C'est toujours avec plaisir que j'ai croisé Christian Lépine plusieurs fois ici et là à Montréal. C'est un homme chaleureux, discret et très sympathique, certainement efficace, puisqu'il a occupé plusieurs fonctions de responsabilité au cours de sa brillante carrière ecclésiastique.

Naturellement, depuis sa nomination, on traque ses positions officielles sur l'avortement et la sexualité, les deux obsessions de la sphère publique québécoise en ce qui a trait à son rapport à l'Église catholique. On pourra rétorquer qu'il s'agit en fait des obsessions de l'Église catholique. Je m'étonne qu'on s'étonne qu'il soit connu pour ses positions pro-vie et son discours sur la chasteté. C'est pourtant la position officielle de l'Église catholique depuis plusieurs décennies, en dépit de débats internes âpres et persistants. Comment peut-on s'étonner que l'archevêque de Montréal défende les positions de son institution? C'est comme être surpris que le premier ministre du Canada soit fédéraliste.

La grande question au départ de cet épiscopat est la suivante: comment Monseigneur Christian Lépine élaborera-t-il son discours public au Québec? Certaines franges d'intellectuels d'ici sont plus hostiles que jamais aux religions qui n'accordent pas l'égalité aux femmes dans leurs organisations, à celles qui tentent de tenir un discours limitant les libertés individuelles. Monseigneur Marc Ouellet en a fait les frais à plus d'une reprise. On ne peut certainement pas dire qu'il s'est distingué par son sens de la diplomatie. C'est un secret de polichinelle qu'il a suscité les foudres de certains de ses pairs évêques québécois. Par ailleurs, au sein des catholiques qui demeurent engagés, on trouve ceux qui souhaitent cette fermeté, d'autres qui s'en trouvent embarrassés. Difficile pour un leader de satisfaire tout le monde, dans un contexte où toute discussion sur la religion est exacerbée.
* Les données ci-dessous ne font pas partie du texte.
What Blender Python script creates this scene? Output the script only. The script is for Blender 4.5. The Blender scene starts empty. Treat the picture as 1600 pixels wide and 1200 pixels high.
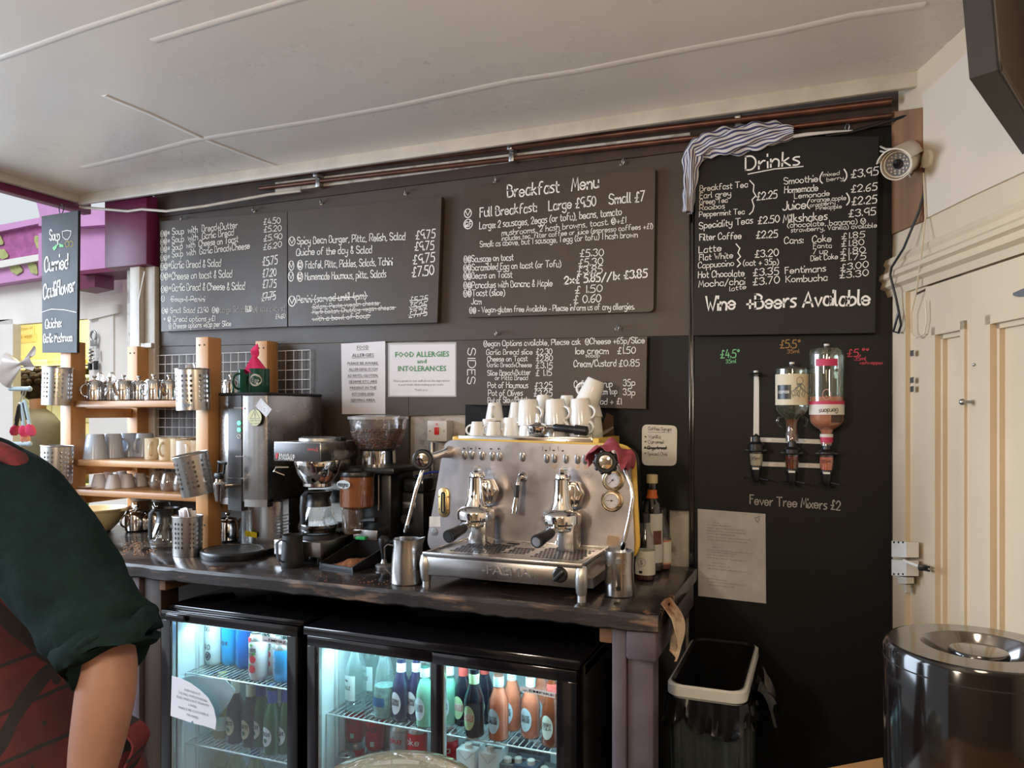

Mais par-delà ces considérations, la question demeure. Est-ce que Mgr Lépine fera le choix d'aborder de front ces questions les plus litigieuses, et comment le fera-t-il? Il jouit d'une bonne expérience pastorale et semble avoir été apprécié des paroissiens «ordinaires». Faut-il rappeler que les questions litigieuses sont rarement abordées dans les églises du Québec? On y parle des mille et une choses de la vie et de la spiritualité chrétienne, très rarement de ces questions éthiques sur lesquelles s'acharnent les médias. De plus, l'Église catholique a cette longue expérience d'un paradoxe: elle défend des doctrines fermes publiquement, mais fait d'importantes concessions pastorales sur le terrain. Comment le nouveau chef de l'Église de Montréal soutiendra-t-il ce paradoxe, tissage subtil d'exigence, de vérité, de charité, d'humilité et de miséricorde? On peut regretter que les débats publics en restent toujours à ces pierres d'achoppement, alors que tant de questions agitent toujours la conscience contemporaine: les rapports entre la science et Dieu, le sens de la vie, l'expérience spirituelle, et ainsi de suite. Mgr Lépine a un grand avantage par rapport à Mgr Ouellet en ce qu'il connaît mieux le Québec. Par contre, il a peu d'expérience publique. Choisira-t-il la voie de la diplomatie pastorale, sera-t-il un pasteur conciliant et ouvert aux discussions, respectueux des débats en cours? Sera-t-il offensif sur le terrain éthique ou abordera-t-il des défis communs à tous les citoyens, les difficultés contemporaines de la quête spirituelle, par exemple, et la spécificité du christianisme à cet égard? Il succède à un archevêque aimé et populaire qui a certes soutenu les positions officielles de son institution, mais avant tout tenu son rôle de pasteur de manière habile. Bref, on aura peu de surprises sur le plan doctrinal, mais davantage sur le terrain de l'attitude publique. On peut au moins espérer qu'il continuera de soutenir indéfectiblement le Canadien de Montréal. Les prières de Mgr Turcotte n'ont servi à rien cette année, peut-être était-il trop distrait en fin de mandat.